[START]

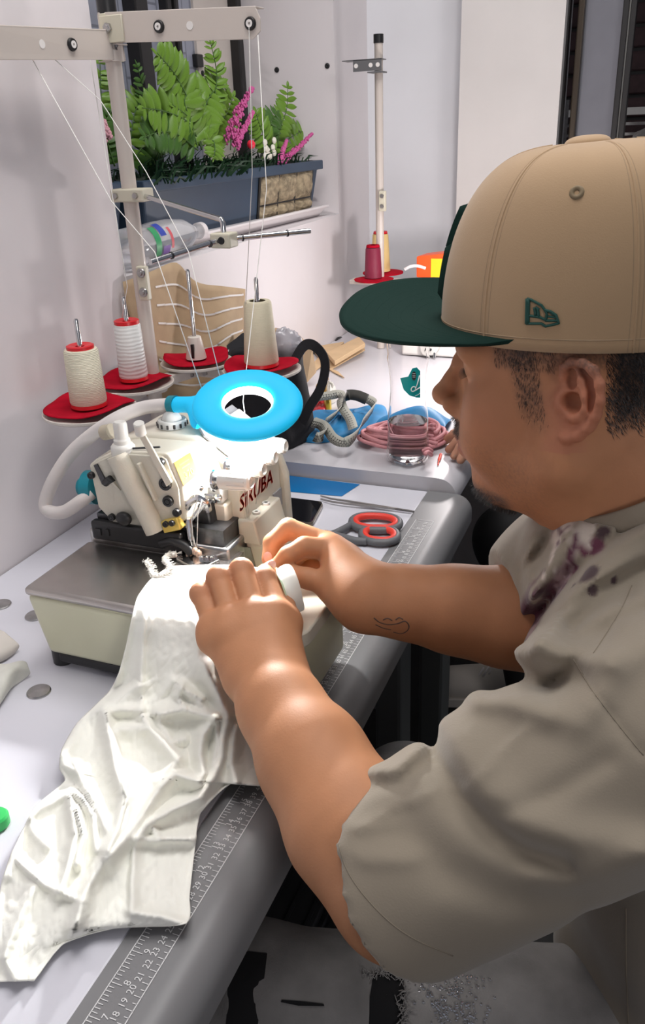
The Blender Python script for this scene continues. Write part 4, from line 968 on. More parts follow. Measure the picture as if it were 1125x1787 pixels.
b.build('chalk_line', M['hole'], ks, smooth=180)
kp = thing('folded_kraft_bundle', 'folded brown kraft paper bundle lying on the second table by the wall', 'paper', tuple(onz(590, 630, Z2)))
def slab(pxs, z0, dz, m, nm, par):
    pts = [onz(px, py, Z2+z0+k) for px, py, k in pxs]; return MB().prism(pts, (0, 0, dz)).build(nm, m, par, smooth=0, bevel=0.001)
for pxs, z0 in (([(566, 632, 0), (630, 598, 0.006), (637, 612, 0.006), (578, 646, 0)], 0.001), ([(570, 622, 0), (626, 594, 0.01), (637, 606, 0.01), (584, 638, 0)], 0.014), ([(545, 612, 0), (600, 603, 0.0), (585, 622, 0.004), (560, 630, 0)], 0.004), ([(532, 655, 0), (560, 618, 0), (578, 628, 0), (545, 652, 0)], 0.001), ([(566, 640, 0), (590, 650, 0), (601, 661, 0), (580, 650, 0)], 0.001), ([(560, 645, 0), (568, 640, 0), (574, 664, 0), (570, 660, 0)], 0.001)):
    slab(pxs, z0, 0.010 if z0 > 0.003 else 0.003, M['kraft_l'], 'paper_fold', kp)
kr = thing('kraft_offcut', 'brown kraft paper offcut standing behind the black bag', 'paper', tuple(onz(510, 640, Z2)))
q = [ony(480, 575, 1.62), ony(515, 580, 1.62), ony(545, 610, 1.60), ony(552, 650, 1.6), ony(536, 668, 1.58), ony(480, 650, 1.58)]
MB().prism([tuple(v) for v in q], (-0.01, 0.02, 0)).build('paper', M['kraft'], kr, smooth=0, bevel=0.002)
# black bag
M['fabric_black'] = mat('black_fabric', (0.012, 0.012, 0.016), 0.8, noise=(40, 0.3), bump=(200, 0.3, 0.001))
bg = thing('black_bag', 'black fabric bag with a carrying strap standing behind the sewing machine', 'bag', (-0.60, 1.27, Z2))
cb = Vector((-0.620, 1.275, Z2)); G = []
for i in range(15):
    t = i/14; z = 0.003 + 0.165*t; row = []
    for k in range(41):
        a = 2*math.pi*k/40; rx = 0.074*(1-0.12*t) + 0.006*math.sin(5*a+3*t); ry = 0.066*(1-0.18*t) + 0.006*math.cos(4*a-5*t)
        row.append(cb + Vector((rx*math.cos(a)*(abs(math.cos(a))**-0.25 if abs(math.cos(a)) > 0.05 else 1.0), ry*math.sin(a)*(abs(math.sin(a))**-0.25 if abs(math.sin(a)) > 0.05 else 1.0), z + 0.010*math.sin(3*a)*t)))
    G.append(row)
G.append([cb + (p-cb)*0.9 + Vector((0, 0, -0.03)) for p in G[-1]])
G.append([cb + Vector((0, 0, 0.11)) for p in G[-1]])
MB().grid(G).build('bag_body', M['fabric_black'], bg, smooth=180)
sp = spline([ony(508, 640, 1.24), ony(528, 606, 1.25), ony(545, 602, 1.25), ony(563, 620, 1.25), ony(567, 645, 1.25), ony(558, 680, 1.25), ony(540, 710, 1.25), ony(527, 738, 1.25)], 8)
b = MB(); G = []
for i, p in enumerate(sp):
    d = (sp[min(i+1, len(sp)-1)] - sp[max(i-1, 0)]).normalized(); s_ = d.cross(Vector((0.25, 1, -0.2))).normalized(); n_ = d.cross(s_); G.append([p-s_*0.0085-n_*0.001, p+s_*0.0085-n_*0.001, p+s_*0.0085+n_*0.001, p-s_*0.0085+n_*0.001, p-s_*0.0085-n_*0.001])
b.grid(G).build('strap', M['fabric_black'], bg, smooth=30)
def crumple(name, c, r, m, seed, amp=0.35, label=None, cat=None):
    rs = np.random.RandomState(seed); b = MB(); n, k = 26, 16; G = []
    for i in range(k+1):
        row = []
        for j in range(n+1):
            a = math.pi*i/k; q = 2*math.pi*(j % n)/n; d = np.array([math.sin(a)*math.cos(q), math.sin(a)*math.sin(q), math.cos(a)])
            s_ = 1 + amp*float(np.abs(vnoise(d[None]*1.0, 2.6, seed))[0])*2 - amp*0.4 + amp*0.5*float(vnoise(d[None], 6, seed+1)[0])
            row.append((c[0]+d[0]*r[0]*s_, c[1]+d[1]*r[1]*s_, c[2]+d[2]*r[2]*s_))
        G.append(row)
    return b.grid(G).build(name, m, smooth=40)
M['film'] = mat('grey_film', (0.52, 0.50, 0.54), 0.22, noise=(20, 0.35), coat=0.5)
o = crumple('plastic_wrap', ony(500, 603, 1.27), (0.030, 0.022, 0.030), M['film'], 5)
tag(o, 'crumpled grey plastic wrap poking out of the black bag', 'plastic wrap')

# ================================================================ things on the second table
M['cloth_blue'] = mat('blue_cloth', (0.015, 0.215, 0.47), 0.55, noise=(30, 0.15))
bc_ = thing('blue_cloth', 'folded bright blue cloth lying under the measuring tape and behind the bottle', 'cloth', tuple(onz(640, 740, Z2)))
def blob(outline, zf, nm, m, par, N=14):
    """soft slab: outline in plan, thickness zf at the middle"""
    P = [onz(px, py, Z2) for px, py in outline]; c = np.mean(P, 0); S_ = spline([tuple(p) for p in P] + [tuple(P[0])], 5)[:-1]; G = []
    for i in range(N+1):
        t = i/N; h = zf*math.sqrt(max(0, 1-(1-t)**2)) if t < 1 else zf
        sc = 1 - t*t
        G.append([(c[0]+(p.x-c[0])*(1-t**1.5), c[1]+(p.y-c[1])*(1-t**1.5), Z2 + 0.0008 + h*(1+0.15*math.sin(7*k/len(S_)*6.28+4*t))) for k, p in enumerate(S_ + [S_[0]])])
    return MB().grid(G).build(nm, m, par, smooth=60)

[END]

THE TASK: Are you able to set down all the lines above exactly, without any pictures?

EXERCISE ANSWER:
The Blender Python script for this scene continues. Write part 4, from line 968 on. More parts follow. Measure the picture as if it were 1125x1787 pixels.
b.build('chalk_line', M['hole'], ks, smooth=180)
kp = thing('folded_kraft_bundle', 'folded brown kraft paper bundle lying on the second table by the wall', 'paper', tuple(onz(590, 630, Z2)))
def slab(pxs, z0, dz, m, nm, par):
    pts = [onz(px, py, Z2+z0+k) for px, py, k in pxs]; return MB().prism(pts, (0, 0, dz)).build(nm, m, par, smooth=0, bevel=0.001)
for pxs, z0 in (([(566, 632, 0), (630, 598, 0.006), (637, 612, 0.006), (578, 646, 0)], 0.001), ([(570, 622, 0), (626, 594, 0.01), (637, 606, 0.01), (584, 638, 0)], 0.014), ([(545, 612, 0), (600, 603, 0.0), (585, 622, 0.004), (560, 630, 0)], 0.004), ([(532, 655, 0), (560, 618, 0), (578, 628, 0), (545, 652, 0)], 0.001), ([(566, 640, 0), (590, 650, 0), (601, 661, 0), (580, 650, 0)], 0.001), ([(560, 645, 0), (568, 640, 0), (574, 664, 0), (570, 660, 0)], 0.001)):
    slab(pxs, z0, 0.010 if z0 > 0.003 else 0.003, M['kraft_l'], 'paper_fold', kp)
kr = thing('kraft_offcut', 'brown kraft paper offcut standing behind the black bag', 'paper', tuple(onz(510, 640, Z2)))
q = [ony(480, 575, 1.62), ony(515, 580, 1.62), ony(545, 610, 1.60), ony(552, 650, 1.6), ony(536, 668, 1.58), ony(480, 650, 1.58)]
MB().prism([tuple(v) for v in q], (-0.01, 0.02, 0)).build('paper', M['kraft'], kr, smooth=0, bevel=0.002)
# black bag
M['fabric_black'] = mat('black_fabric', (0.012, 0.012, 0.016), 0.8, noise=(40, 0.3), bump=(200, 0.3, 0.001))
bg = thing('black_bag', 'black fabric bag with a carrying strap standing behind the sewing machine', 'bag', (-0.60, 1.27, Z2))
cb = Vector((-0.620, 1.275, Z2)); G = []
for i in range(15):
    t = i/14; z = 0.003 + 0.165*t; row = []
    for k in range(41):
        a = 2*math.pi*k/40; rx = 0.074*(1-0.12*t) + 0.006*math.sin(5*a+3*t); ry = 0.066*(1-0.18*t) + 0.006*math.cos(4*a-5*t)
        row.append(cb + Vector((rx*math.cos(a)*(abs(math.cos(a))**-0.25 if abs(math.cos(a)) > 0.05 else 1.0), ry*math.sin(a)*(abs(math.sin(a))**-0.25 if abs(math.sin(a)) > 0.05 else 1.0), z + 0.010*math.sin(3*a)*t)))
    G.append(row)
G.append([cb + (p-cb)*0.9 + Vector((0, 0, -0.03)) for p in G[-1]])
G.append([cb + Vector((0, 0, 0.11)) for p in G[-1]])
MB().grid(G).build('bag_body', M['fabric_black'], bg, smooth=180)
sp = spline([ony(508, 640, 1.24), ony(528, 606, 1.25), ony(545, 602, 1.25), ony(563, 620, 1.25), ony(567, 645, 1.25), ony(558, 680, 1.25), ony(540, 710, 1.25), ony(527, 738, 1.25)], 8)
b = MB(); G = []
for i, p in enumerate(sp):
    d = (sp[min(i+1, len(sp)-1)] - sp[max(i-1, 0)]).normalized(); s_ = d.cross(Vector((0.25, 1, -0.2))).normalized(); n_ = d.cross(s_); G.append([p-s_*0.0085-n_*0.001, p+s_*0.0085-n_*0.001, p+s_*0.0085+n_*0.001, p-s_*0.0085+n_*0.001, p-s_*0.0085-n_*0.001])
b.grid(G).build('strap', M['fabric_black'], bg, smooth=30)
def crumple(name, c, r, m, seed, amp=0.35, label=None, cat=None):
    rs = np.random.RandomState(seed); b = MB(); n, k = 26, 16; G = []
    for i in range(k+1):
        row = []
        for j in range(n+1):
            a = math.pi*i/k; q = 2*math.pi*(j % n)/n; d = np.array([math.sin(a)*math.cos(q), math.sin(a)*math.sin(q), math.cos(a)])
            s_ = 1 + amp*float(np.abs(vnoise(d[None]*1.0, 2.6, seed))[0])*2 - amp*0.4 + amp*0.5*float(vnoise(d[None], 6, seed+1)[0])
            row.append((c[0]+d[0]*r[0]*s_, c[1]+d[1]*r[1]*s_, c[2]+d[2]*r[2]*s_))
        G.append(row)
    return b.grid(G).build(name, m, smooth=40)
M['film'] = mat('grey_film', (0.52, 0.50, 0.54), 0.22, noise=(20, 0.35), coat=0.5)
o = crumple('plastic_wrap', ony(500, 603, 1.27), (0.030, 0.022, 0.030), M['film'], 5)
tag(o, 'crumpled grey plastic wrap poking out of the black bag', 'plastic wrap')

# ================================================================ things on the second table
M['cloth_blue'] = mat('blue_cloth', (0.015, 0.215, 0.47), 0.55, noise=(30, 0.15))
bc_ = thing('blue_cloth', 'folded bright blue cloth lying under the measuring tape and behind the bottle', 'cloth', tuple(onz(640, 740, Z2)))
def blob(outline, zf, nm, m, par, N=14):
    """soft slab: outline in plan, thickness zf at the middle"""
    P = [onz(px, py, Z2) for px, py in outline]; c = np.mean(P, 0); S_ = spline([tuple(p) for p in P] + [tuple(P[0])], 5)[:-1]; G = []
    for i in range(N+1):
        t = i/N; h = zf*math.sqrt(max(0, 1-(1-t)**2)) if t < 1 else zf
        sc = 1 - t*t
        G.append([(c[0]+(p.x-c[0])*(1-t**1.5), c[1]+(p.y-c[1])*(1-t**1.5), Z2 + 0.0008 + h*(1+0.15*math.sin(7*k/len(S_)*6.28+4*t))) for k, p in enumerate(S_ + [S_[0]])])
    return MB().grid(G).build(nm, m, par, smooth=60)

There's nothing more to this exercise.